Dijelaskan Widjo, tsunami itu bisa terjadi karena di Jawa Barat diprediksi akan ada gempa megathrust (dorongan sangat kuat0 di daerah subduksi di selatan Jawa dan Selat Sunda. Contoh dampak gempa megathrust ini adalah adanya gempa di Banten pada akhir Januari 2018 lalu.
Jika kekuatan gempa mencapai 9 skala richter di kedalaman laut yang dangkal, tsunami besar akan terjadi. “Di Jawa Barat itu sumber gempa besar. Di situ bisa dikatakan, di selatan bisa mencapai 8,8 magnitudo atau 9 sehingga, kaidah umum, kalau di atas 7 magnitudo dan terjadi di lautan dangkal sumbernya, potensi tsunami besar akan terjadi di daerah sana [Pandeglang],” tutur Widjo.
Diprediksi tsunami tertinggi terjadi di Pandeglang karena merupakan daerah ini merupakan kabupaten yang paling dekat dengan Laut Selatan atau Samudera Indonesia. Diperkirakan, dalam hitungan setengah jam, tsunami akan tiba di daratan Kabupaten Pandeglang. “Daerah Pandeglang dan Jawa Barat dan di daerah selatan karena paling dekat dengan sumber gempa bumi dan tsunami. Tetapi di sana cukup besar, bisa di atas 57 meter, dan jangka waktunya cuma kurang dari setengah jam. Jadi, pendek tsunami sampai ke daratan,” ungkap Widjo lagi.
Bukan hanya di Pandeglang. Tsunami juga diprediksi akan mencapai beberapa wilayah di Jawa Barat, Banten, dan Jakarta. Wilayah itu antata lain Sukabumi dengan ketinggian 41,5 meter; Ciamis 39,8 meter; Lebak 39,4 meter; Cianjur 3,2 meter; Garut 30,1 meter; Tasikmalaya 28,2 meter; Serang-Banten 5,5 meter; Tangerang 4,2 meter; Jakarta Utara 2,4 meter, dan; Bekasi Utara 2,8 meter. “Untuk di Jakarta 2,5-3 meter tsunami masuk dan waktu tiga-lima jam,” kata Widjo.
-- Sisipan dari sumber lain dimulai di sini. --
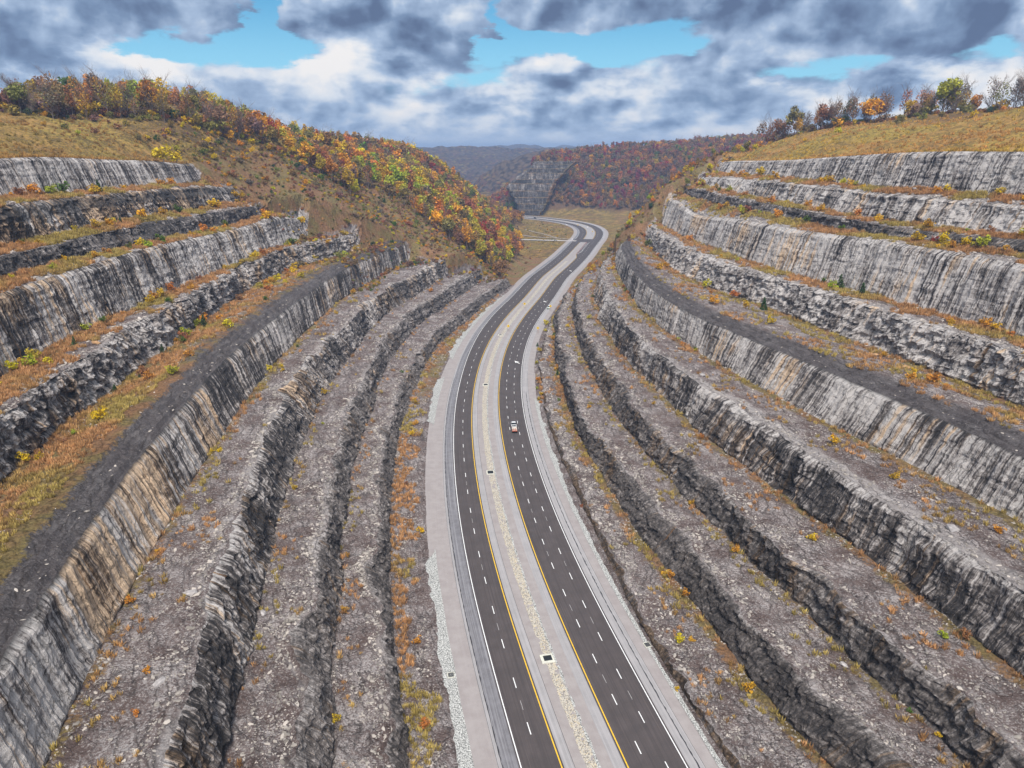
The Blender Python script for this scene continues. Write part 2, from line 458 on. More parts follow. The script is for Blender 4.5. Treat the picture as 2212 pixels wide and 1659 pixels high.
# ------------------------------------------------------------------ surveyed lines of the cut
# for each lift the toe (t) and crest (c): x at every station YS, and the height
YS = np.arange(-100, 721, 20.0)
CEN = [66.69,60.75,54.92,49.25,43.75,38.4,33.22,28.18,23.29,18.54,13.92,9.44,5.2,1.41,-1.83,-4.59,-6.91,-8.82,-10.32,-11.32,-11.74,-11.62,-11.01,-9.88,-8.21,-6.01,-3.26,-0.01,3.64,7.66,11.95,16.33,20.72,25.26,30.04,35,39.94,44.64,48.98,53.09,57.13,61.17]
CURVES_L = [
    ('tI', [33.6,27.7,21.9,16.2,10.7,5.3,0.1,-4.9,-9.8,-14.5,-19.1,-23.6,-28,-31.8,-35,-37.7,-40,-41.8,-43.2,-43.9,-43.9,-43.7,-43.4,-42.3,-39.6,-35.4,-31.1,-27.5,-23.7,-19.2,-14.3,-9.5,-4.9,-0.4,4.3,9.2,14.2,18.9,23.2,27.3,31.4,35.4], 0.5),
    ('cI', [31.8,25.8,20,14.3,8.8,3.5,-1.7,-6.7,-11.6,-16.4,-21,-25.5,-29.9,-33.9,-37.3,-40.3,-42.9,-44.9,-46.4,-47.1,-47.1,-46.7,-45.9,-44.5,-42.2,-38.8,-34.8,-31.1,-27.3,-22.8,-18,-13.2,-8.6,-4.1,0.6,5.6,10.5,15.2,19.5,23.6,27.7,31.7], 7.2),
    ('tH', [21.6,15.6,9.8,4.1,-1.4,-6.7,-11.9,-16.9,-21.8,-26.6,-31.2,-35.7,-40,-43.9,-47.3,-50.2,-52.5,-54.3,-55.7,-56.8,-57.6,-58,-57.8,-57.2,-56,-53.6,-49.8,-45.5,-41.3,-37.1,-32.7,-28.5,-24.5,-20.6,-16.1,-11.1,-6,-1.3,3.1,7.2,11.2,15.3], 7.2),
    ('cH', [18.4,12.5,6.6,1,-4.5,-9.9,-15.1,-20.1,-25.1,-30,-34.6,-38.7,-42.6,-46.5,-50.2,-53.2,-55.6,-57.5,-59,-60.1,-60.7,-61,-60.8,-60,-58.4,-55.7,-51.8,-47.5,-43.8,-40.7,-37.2,-32.3,-27.1,-22.6,-18.2,-13.4,-8.4,-3.7,0.6,4.7,8.7,12.8], 16.5),
    ('tG', [6.5,0.5,-5.3,-10.9,-16.5,-21.8,-27,-32,-37,-41.9,-46.6,-50.8,-54.7,-58.6,-62,-64.7,-67.2,-69.3,-70.3,-70.7,-71.1,-71.5,-71.8,-71.4,-69.7,-67,-63.6,-60.2,-56.7,-53,-48.8,-44.1,-39.5,-35,-30.3,-25.4,-20.4,-15.7,-11.4,-7.3,-3.3,0.8], 16.5),
    ('cG', [1.8,-4.2,-10,-15.7,-21.2,-26.5,-31.7,-36.7,-41.6,-46.4,-51.1,-55.4,-59.4,-63.3,-67,-70.3,-73.1,-74.9,-75.3,-74.9,-74.7,-74.9,-75,-74.3,-72.4,-69.7,-66.8,-63.4,-59.5,-55.5,-51.3,-46.6,-42,-37.5,-32.8,-27.9,-23,-18.3,-13.9,-9.8,-5.8,-1.7], 28),
    ('tF', [-13.7,-19.6,-25.4,-31.1,-36.6,-42,-47.2,-52.2,-57.2,-62,-66.5,-70.3,-73.7,-76.9,-79.8,-82.6,-84.9,-86.7,-88,-88.9,-89.3,-89.7,-90.1,-90,-89,-86.9,-84.3,-81.7,-79.1,-76.3,-73.1,-69.3,-64.8,-60.1,-55.2,-50.2,-45.3,-40.6,-36.3,-32.2,-28.1,-24.1], 28),
    ('cF', [-18.4,-24.4,-30.2,-35.9,-41.4,-46.7,-51.9,-56.9,-61.8,-66.7,-71.3,-75.7,-79.5,-82.7,-85.5,-87.8,-89.7,-91,-91.8,-92.1,-92.2,-92.5,-92.9,-92.9,-91.8,-89.8,-87.2,-84.5,-82,-79.2,-76,-72.1,-67.7,-62.9,-58.1,-53.1,-48.2,-43.5,-39.1,-35,-31,-26.9], 41),
    ('tE', [-41.2,-47.2,-53,-58.7,-64.2,-69.5,-74.7,-79.8,-84.6,-89.4,-94.2,-99.1,-103.3,-106.2,-108.4,-110.4,-112.2,-114.2,-116.6,-118.8,-120.5,-121.8,-123.1,-123.5,-122.1,-117.8,-111,-104.1,-99.5,-96.4,-93.3,-89.3,-84.8,-80.2,-75.3,-70.4,-65.4,-60.7,-56.4,-52.3,-48.2,-44.2], 41),
    ('cE', [-43.7,-49.6,-55.4,-61.1,-66.6,-71.9,-77.1,-82.2,-87.1,-91.8,-96.6,-101.5,-105.7,-108.6,-111.2,-113.8,-115.7,-117.2,-119.1,-121.3,-122.9,-124.3,-125.5,-126,-124.5,-120.2,-113.4,-106.5,-101.9,-98.9,-95.7,-91.7,-87.3,-82.6,-77.7,-72.8,-67.8,-63.1,-58.8,-54.7,-50.7,-46.6], 52),
    ('tD', [-55.3,-61.3,-67.1,-72.8,-78.3,-83.6,-88.8,-93.8,-98.7,-103.5,-108.1,-112.6,-116.9,-120.9,-124.3,-126.4,-127.1,-127.2,-127.4,-128,-128.5,-128.9,-128.9,-128.5,-127.6,-126.4,-124.9,-122.7,-119.2,-113.9,-108.1,-103.7,-100.1,-95.9,-91.1,-86.1,-81.2,-76.5,-72.1,-68,-64,-59.9], 52),
    ('cD', [-60.3,-66.3,-72.1,-77.8,-83.3,-88.6,-93.8,-98.8,-103.7,-108.5,-113.1,-117.6,-121.9,-125.9,-129.3,-131.4,-132.1,-132.2,-132.4,-133,-133.5,-133.9,-133.9,-133.5,-132.6,-131.4,-129.9,-127.7,-124.2,-118.9,-113.1,-108.7,-105.1,-100.9,-96.1,-91.1,-86.2,-81.5,-77.1,-73,-69,-64.9], [68.6,68.6,68.6,68.6,68.6,68.6,68.6,68.6,68.6,68.6,68.6,68.6,68.6,68.7,68.7,68.5,68.6,69.1,69.2,68.6,67.8,67.1,66.6,66.7,67.2,67.7,66.5,62.6,58.8,58,58.1,57.8,57.8,57.9,57.9,57.9,57.9,57.9,57.9,57.9,57.9,57.9]),
    ('tC', [-66.3,-72.3,-78.1,-83.8,-89.3,-94.6,-99.8,-104.8,-109.7,-114.5,-119.1,-123.6,-127.9,-131.9,-135.3,-137.4,-138.1,-138.2,-138.4,-139,-139.5,-139.9,-139.9,-139.5,-138.6,-137.4,-135.9,-133.7,-130.2,-124.9,-119.1,-114.7,-111.1,-106.9,-102.1,-97.1,-92.2,-87.5,-83.1,-79,-75,-70.9], [70,70,70,70,70,70,70,70,70,70,70,70,70,70,70.2,70.2,70,69.6,69.3,68.8,68.2,67.6,67.1,66.9,67.6,68.4,68.4,68.2,68.2,68.2,68.2,68.2,68.2,68.2,68.2,68.2,68.2,68.2,68.2,68.2,68.2,68.2]),
    ('cC', [-68.8,-74.8,-80.6,-86.3,-91.8,-97.1,-102.3,-107.3,-112.2,-117,-121.6,-126.1,-130.4,-134.4,-137.8,-139.9,-140.6,-140.7,-140.9,-141.5,-142,-142.4,-142.4,-142,-141.1,-139.9,-138.4,-136.2,-132.7,-127.4,-121.6,-117.2,-113.6,-109.4,-104.6,-99.6,-94.7,-90,-85.6,-81.5,-77.5,-73.4], [75.4,75.4,75.4,75.4,75.4,75.4,75.4,75.4,75.4,75.4,75.4,75.4,75.4,75.4,75.4,75.3,75.3,75.5,75.8,75.8,75.4,75,74.6,74.4,74.3,73.5,72.3,72.3,72.7,72.7,72.7,72.7,72.7,72.7,72.7,72.7,72.7,72.7,72.7,72.7,72.7,72.7]),
    ('tB', [-75.8,-81.8,-87.6,-93.3,-98.8,-104.1,-109.3,-114.3,-119.2,-124,-128.6,-133.1,-137.4,-141.4,-144.8,-146.9,-147.6,-147.7,-147.9,-148.5,-149,-149.4,-149.4,-149,-148.1,-146.9,-145.4,-143.2,-139.7,-134.4,-128.6,-124.2,-120.6,-116.4,-111.6,-106.6,-101.7,-97,-92.6,-88.5,-84.5,-80.4], [76.6,76.6,76.6,76.6,76.6,76.6,76.6,76.6,76.6,76.6,76.6,76.6,76.6,76.6,76.6,76.4,76.3,76.6,77.1,77.1,76.8,76.3,76.1,76.1,76.1,76.1,76.1,76.1,76.1,76.1,76.1,76.1,76.1,76.1,76.1,76.1,76.1,76.1,76.1,76.1,76.1,76.1]),
    ('cB', [-79.8,-85.8,-91.6,-97.3,-102.8,-108.1,-113.3,-118.3,-123.2,-128,-132.6,-137.1,-141.4,-145.4,-148.8,-150.9,-151.6,-151.7,-151.9,-152.5,-153,-153.4,-153.4,-153,-152.1,-150.9,-149.4,-147.2,-143.7,-138.4,-132.6,-128.2,-124.6,-120.4,-115.6,-110.6,-105.7,-101,-96.6,-92.5,-88.5,-84.4], [87.2,87.2,87.2,87.2,87.2,87.2,87.2,87.2,87.2,87.2,87.2,87.2,87.2,87.2,87.2,87.1,87.2,87.4,87.2,86.8,86.7,86.6,86.3,85.9,84.8,83.4,83.4,83.9,83.9,83.9,83.9,83.9,83.9,83.9,83.9,83.9,83.9,83.9,83.9,83.9,83.9,83.9]),
    ('tA', [-87.8,-93.8,-99.6,-105.3,-110.8,-116.1,-121.3,-126.3,-131.2,-136,-140.6,-145.1,-149.4,-153.4,-156.8,-158.9,-159.6,-159.7,-159.9,-160.5,-161,-161.4,-161.4,-161,-160.1,-158.9,-157.4,-155.2,-151.7,-146.4,-140.6,-136.2,-132.6,-128.4,-123.6,-118.6,-113.7,-109,-104.6,-100.5,-96.5,-92.4], [87.9,87.9,87.9,87.9,87.9,87.9,87.9,87.9,87.9,87.9,87.9,87.9,87.9,87.9,87.9,87.9,88.1,88.4,87.8,87.2,87.3,87.3,86.9,86.7,86.6,86.6,86.6,86.6,86.6,86.6,86.6,86.6,86.6,86.6,86.6,86.6,86.6,86.6,86.6,86.6,86.6,86.6]),
    ('cA', [-92.8,-98.8,-104.6,-110.3,-115.8,-121.1,-126.3,-131.3,-136.2,-141,-145.6,-150.1,-154.4,-158.4,-161.8,-163.9,-164.6,-164.7,-164.9,-165.5,-166,-166.4,-166.4,-166,-165.1,-163.9,-162.4,-160.2,-156.7,-151.4,-145.6,-141.2,-137.6,-133.4,-128.6,-123.6,-118.7,-114,-109.6,-105.5,-101.5,-97.4], [100.1,100.1,100.1,100.1,100.1,100.1,100.1,100.1,100.1,100.1,100.1,100.1,100.1,100.1,100.1,100.1,100.1,100.3,100.6,100.1,99.2,98.7,98.2,97.1,95.8,95.8,96.2,96.2,96.2,96.2,96.2,96.2,96.2,96.2,96.2,96.2,96.2,96.2,96.2,96.2,96.2,96.2]),
]
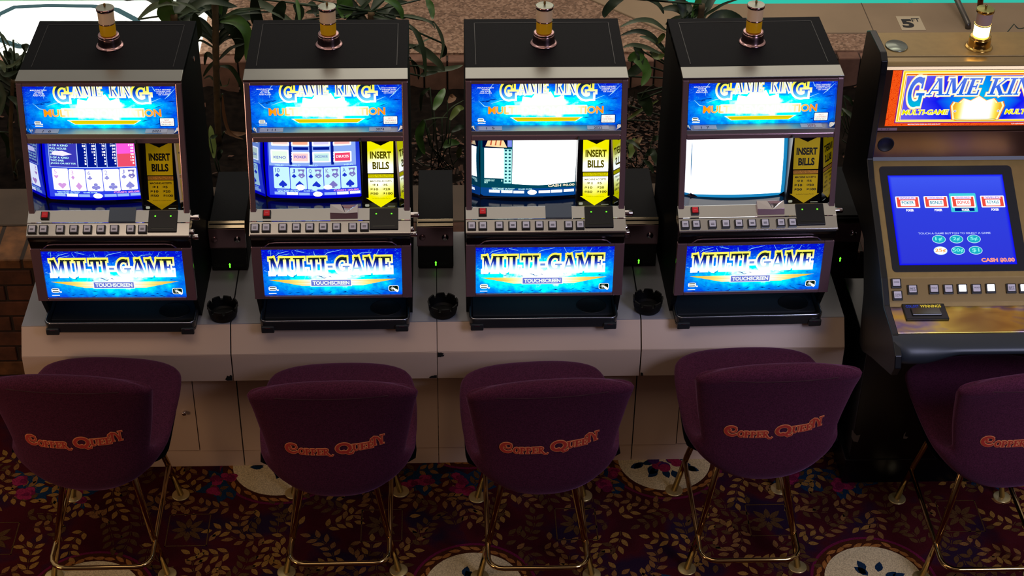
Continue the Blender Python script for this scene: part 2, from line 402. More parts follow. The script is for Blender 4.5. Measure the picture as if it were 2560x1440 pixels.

Tsunami ini, tambahnya, diprediksi akan terjadi lebih besar dibandingkan tsunami di Aceh pada tahun 2004. Karena, kedalaman laut di Jawa bagian barat lebih dalam dibandingkan Aceh. ” Ya, kalau di Aceh katakan skalanya 9 lebih skala ritcher begitu. Kalau di sana juga terjadi segitu bisa besar seperti Aceh, bahkan dari segi model bisa lebih besar karena kedalaman air di sana lebih dalam secara umum dibandingkan Aceh. Kalau semakin dalam, volume air yang dipindahkan semakin dalam dari gempa bumi kemudian tsunaminya menyebabkan besar,” tuturnya.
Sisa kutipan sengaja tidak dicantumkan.